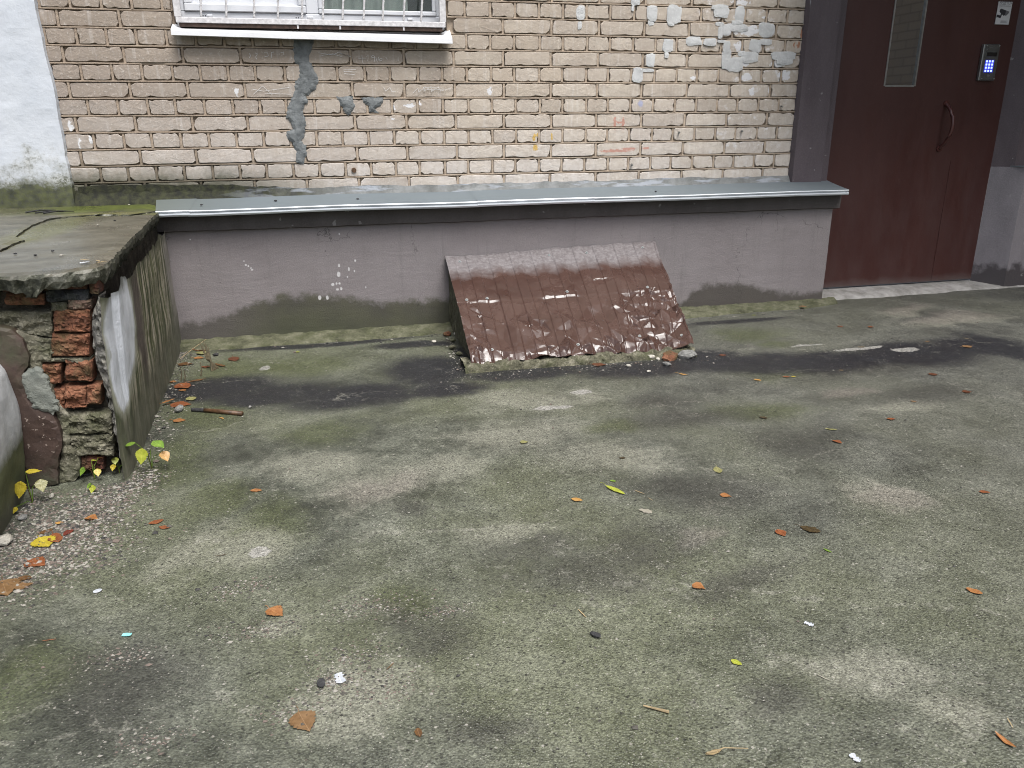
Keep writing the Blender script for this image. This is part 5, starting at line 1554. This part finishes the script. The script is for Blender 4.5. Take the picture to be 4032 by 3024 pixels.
for i, (x, y, s) in enumerate(STONES):
    v, f = pebble(rk, s * (.75 if i in (6, 18) else .9), 20 + i, .3 if i in (6, 18) else .6)
    o = mk('stone', v, f, M[SM[i]], local=True)
    o.location = (x, y, gz(x, y) + s * .2)
    o.rotation_euler = (0, 0, rk.uniform(0, 6))
    tag(o, SL[i], 'stone', 'loose stones')
for i, (x, y, s, m, lab) in enumerate(((2.36, -1.045, .085, 'red', 'orange brick fragment under the right end of the metal cover'), (2.455, -1.04, .085, 'greystone', 'pale grey mortar lump under the front right corner of the metal cover'),
                                       (2.27, -1.03, .04, 'palestone', 'pinkish stone left of the orange brick fragment'), (1.405, -.62, .06, 'kerb', 'mossy rubble piece beside the left side of the metal cover'),
                                       (1.42, -.74, .055, 'kerb', 'mossy rubble lump lower along the left side of the metal cover'), (1.43, -.49, .05, 'kerb', 'mossy rubble bit high along the left side of the metal cover'))):
    v, f = pebble(rk, s * (.6 if i > 2 else 1), 60 + i, .55)
    o = mk('stone', v, f, M[m], local=True)
    o.location = (x, y, .012)
    tag(o, lab, 'stone', 'loose stones')

# ------------------------------------------------------------------ low crumbling wall on the left
lw = thing('crumbling_wall', 'low crumbling wall with broken red bricks and a cracked mossy slab on top', 'low wall', (-.2, -1.0, 0))
b = B()
b.grid(60, 40, lambda u, v: (-1.2 + 1.345 * u, -1.735 + .022 * fbm(u * 16, v * 9, 3), .62 * v))
b.grid(30, 20, lambda u, v: (.145 - .085 * u, -1.735 + 1.7 * u, .62 * v))
b.grid(1, 1, lambda u, v: (-1.2 + (1.33 - .085 * v) * u, -1.74 + 1.74 * v, .595))
b.obj('wall_core', M['core'], lw)
MB = dict(red='red', slate='slate', dark='darkbrick', pink='pink', mossy='stone', stone='stone')
for i, (kind, a, b_, c, d) in enumerate(FRONT_BRICKS):
    q = [Vector(p) for p in (a, b_, c, d)]
    w, h = (q[1] - q[0]).length, (q[3] - q[0]).length
    nu, nv = max(5, int(w / .0042)), max(4, int(h / .0042))
    yf = -1.785 + (.008 if kind in ('dark', 'slate') else 0) + .006 * nz(i * 3.7, 1)
    amp = .010 if kind != 'stone' else .015
    def blk(u, v, q=q, yf=yf, amp=amp, i=i, w=w, h=h):
        p = (q[0] * (1 - u) + q[1] * u) * (1 - v) + (q[3] * (1 - u) + q[2] * u) * v
        e = min(u * w, (1 - u) * w, v * h, (1 - v) * h)
        rd_ = max(0, .008 - e) / .008
        n = amp * .7 * fbm(p.x * 26 + i * 5, p.y * 34, i, 5) + .005 * round(2.2 * nz(p.x * 22 + i, p.y * 48, i) + .8 * nz(p.x * 80, p.y * 120, i)) + .003 * abs(nz(p.x * 90, p.y * 140, i))
        cx = (q[0] + q[2]) / 2
        k = 1 - .05 * rd_ * (.5 + nz(p.x * 40, p.y * 40, i))
        return (cx.x + (p.x - cx.x) * k, yf - n + .007 * rd_ ** 2, cx.y + (p.y - cx.y) * k)
    g_ = B().grid(nu, nv, blk)
    # sides running back into the wall
    rim = [(i_ / nu, 0) for i_ in range(nu)] + [(1, j / nv) for j in range(nv)] + [(1 - i_ / nu, 1) for i_ in range(nu)] + [(0, 1 - j / nv) for j in range(nv)]
    R0 = [blk(*p) for p in rim]
    n = len(R0)
    g_.add(R0 + [(x, -1.715, z) for x, y, z in R0], [(k, (k + 1) % n, n + (k + 1) % n, n + k) for k in range(n)])
    g_.obj('brick' if kind not in ('stone', 'mossy', 'pink') else 'stone', M[MB[kind]], lw, smooth=False)


def front_layer(P, y0, th, m, name, seed, step=.012, jit=.006, rough=.006, lab=None, fr=26):
    R = resample(P, step, jit, seed)
    o = solid_patch(R, step, lambda u, v, d: (u, y0 + max(0, .008 - d) * .6 - rough * fbm(u * fr, v * fr, seed), v), [lambda u, v: (u, y0 + th * .5 + .004 * nz(u * 60, v * 60, seed), v), lambda u, v: (u, y0 + th, v)], seed).obj(name, m, lw)
    if lab: o['label'] = lab
    return o


def m_brown():
    g = SG('brown_flaking_paint', .62)
    x, y, z = g.xyz()
    xz = g.comb(x, z)
    col = g.mix(g.mr(g.noise(14, 5, .65, xz), .35, .65), (.042, .026, .021), (.078, .05, .04))
    col = g.mix(g.ma('MULTIPLY', g.mr(z, .30, .42), g.mr(g.noise(12, 4, .6, xz), .35, .6)), col, (.062, .06, .035))
    fl = g.ma('MULTIPLY', g.mr(g.blobs(xz, [(-.035, .17, .045, .09)]), 1.3, .7), g.mr(g.noise(60, 3, .6, xz), .63, .66))
    col = g.mix(fl, col, (.34, .28, .24))
    col = g.mix(g.ma('MULTIPLY', g.mr(z, .12, .02), g.mr(g.noise(20, 4, .6, xz), .4, .6)), col, (.06, .06, .04))
    return g.done(col, g.bump(g.noise(70, 5, .7), .35, .004))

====

▶ What to work on:
Print out the whole of the material word for word, without pictures.

▶ Expected answer:
Keep writing the Blender script for this image. This is part 5, starting at line 1554. This part finishes the script. The script is for Blender 4.5. Take the picture to be 4032 by 3024 pixels.
for i, (x, y, s) in enumerate(STONES):
    v, f = pebble(rk, s * (.75 if i in (6, 18) else .9), 20 + i, .3 if i in (6, 18) else .6)
    o = mk('stone', v, f, M[SM[i]], local=True)
    o.location = (x, y, gz(x, y) + s * .2)
    o.rotation_euler = (0, 0, rk.uniform(0, 6))
    tag(o, SL[i], 'stone', 'loose stones')
for i, (x, y, s, m, lab) in enumerate(((2.36, -1.045, .085, 'red', 'orange brick fragment under the right end of the metal cover'), (2.455, -1.04, .085, 'greystone', 'pale grey mortar lump under the front right corner of the metal cover'),
                                       (2.27, -1.03, .04, 'palestone', 'pinkish stone left of the orange brick fragment'), (1.405, -.62, .06, 'kerb', 'mossy rubble piece beside the left side of the metal cover'),
                                       (1.42, -.74, .055, 'kerb', 'mossy rubble lump lower along the left side of the metal cover'), (1.43, -.49, .05, 'kerb', 'mossy rubble bit high along the left side of the metal cover'))):
    v, f = pebble(rk, s * (.6 if i > 2 else 1), 60 + i, .55)
    o = mk('stone', v, f, M[m], local=True)
    o.location = (x, y, .012)
    tag(o, lab, 'stone', 'loose stones')

# ------------------------------------------------------------------ low crumbling wall on the left
lw = thing('crumbling_wall', 'low crumbling wall with broken red bricks and a cracked mossy slab on top', 'low wall', (-.2, -1.0, 0))
b = B()
b.grid(60, 40, lambda u, v: (-1.2 + 1.345 * u, -1.735 + .022 * fbm(u * 16, v * 9, 3), .62 * v))
b.grid(30, 20, lambda u, v: (.145 - .085 * u, -1.735 + 1.7 * u, .62 * v))
b.grid(1, 1, lambda u, v: (-1.2 + (1.33 - .085 * v) * u, -1.74 + 1.74 * v, .595))
b.obj('wall_core', M['core'], lw)
MB = dict(red='red', slate='slate', dark='darkbrick', pink='pink', mossy='stone', stone='stone')
for i, (kind, a, b_, c, d) in enumerate(FRONT_BRICKS):
    q = [Vector(p) for p in (a, b_, c, d)]
    w, h = (q[1] - q[0]).length, (q[3] - q[0]).length
    nu, nv = max(5, int(w / .0042)), max(4, int(h / .0042))
    yf = -1.785 + (.008 if kind in ('dark', 'slate') else 0) + .006 * nz(i * 3.7, 1)
    amp = .010 if kind != 'stone' else .015
    def blk(u, v, q=q, yf=yf, amp=amp, i=i, w=w, h=h):
        p = (q[0] * (1 - u) + q[1] * u) * (1 - v) + (q[3] * (1 - u) + q[2] * u) * v
        e = min(u * w, (1 - u) * w, v * h, (1 - v) * h)
        rd_ = max(0, .008 - e) / .008
        n = amp * .7 * fbm(p.x * 26 + i * 5, p.y * 34, i, 5) + .005 * round(2.2 * nz(p.x * 22 + i, p.y * 48, i) + .8 * nz(p.x * 80, p.y * 120, i)) + .003 * abs(nz(p.x * 90, p.y * 140, i))
        cx = (q[0] + q[2]) / 2
        k = 1 - .05 * rd_ * (.5 + nz(p.x * 40, p.y * 40, i))
        return (cx.x + (p.x - cx.x) * k, yf - n + .007 * rd_ ** 2, cx.y + (p.y - cx.y) * k)
    g_ = B().grid(nu, nv, blk)
    # sides running back into the wall
    rim = [(i_ / nu, 0) for i_ in range(nu)] + [(1, j / nv) for j in range(nv)] + [(1 - i_ / nu, 1) for i_ in range(nu)] + [(0, 1 - j / nv) for j in range(nv)]
    R0 = [blk(*p) for p in rim]
    n = len(R0)
    g_.add(R0 + [(x, -1.715, z) for x, y, z in R0], [(k, (k + 1) % n, n + (k + 1) % n, n + k) for k in range(n)])
    g_.obj('brick' if kind not in ('stone', 'mossy', 'pink') else 'stone', M[MB[kind]], lw, smooth=False)


def front_layer(P, y0, th, m, name, seed, step=.012, jit=.006, rough=.006, lab=None, fr=26):
    R = resample(P, step, jit, seed)
    o = solid_patch(R, step, lambda u, v, d: (u, y0 + max(0, .008 - d) * .6 - rough * fbm(u * fr, v * fr, seed), v), [lambda u, v: (u, y0 + th * .5 + .004 * nz(u * 60, v * 60, seed), v), lambda u, v: (u, y0 + th, v)], seed).obj(name, m, lw)
    if lab: o['label'] = lab
    return o


def m_brown():
    g = SG('brown_flaking_paint', .62)
    x, y, z = g.xyz()
    xz = g.comb(x, z)
    col = g.mix(g.mr(g.noise(14, 5, .65, xz), .35, .65), (.042, .026, .021), (.078, .05, .04))
    col = g.mix(g.ma('MULTIPLY', g.mr(z, .30, .42), g.mr(g.noise(12, 4, .6, xz), .35, .6)), col, (.062, .06, .035))
    fl = g.ma('MULTIPLY', g.mr(g.blobs(xz, [(-.035, .17, .045, .09)]), 1.3, .7), g.mr(g.noise(60, 3, .6, xz), .63, .66))
    col = g.mix(fl, col, (.34, .28, .24))
    col = g.mix(g.ma('MULTIPLY', g.mr(z, .12, .02), g.mr(g.noise(20, 4, .6, xz), .4, .6)), col, (.06, .06, .04))
    return g.done(col, g.bump(g.noise(70, 5, .7), .35, .004))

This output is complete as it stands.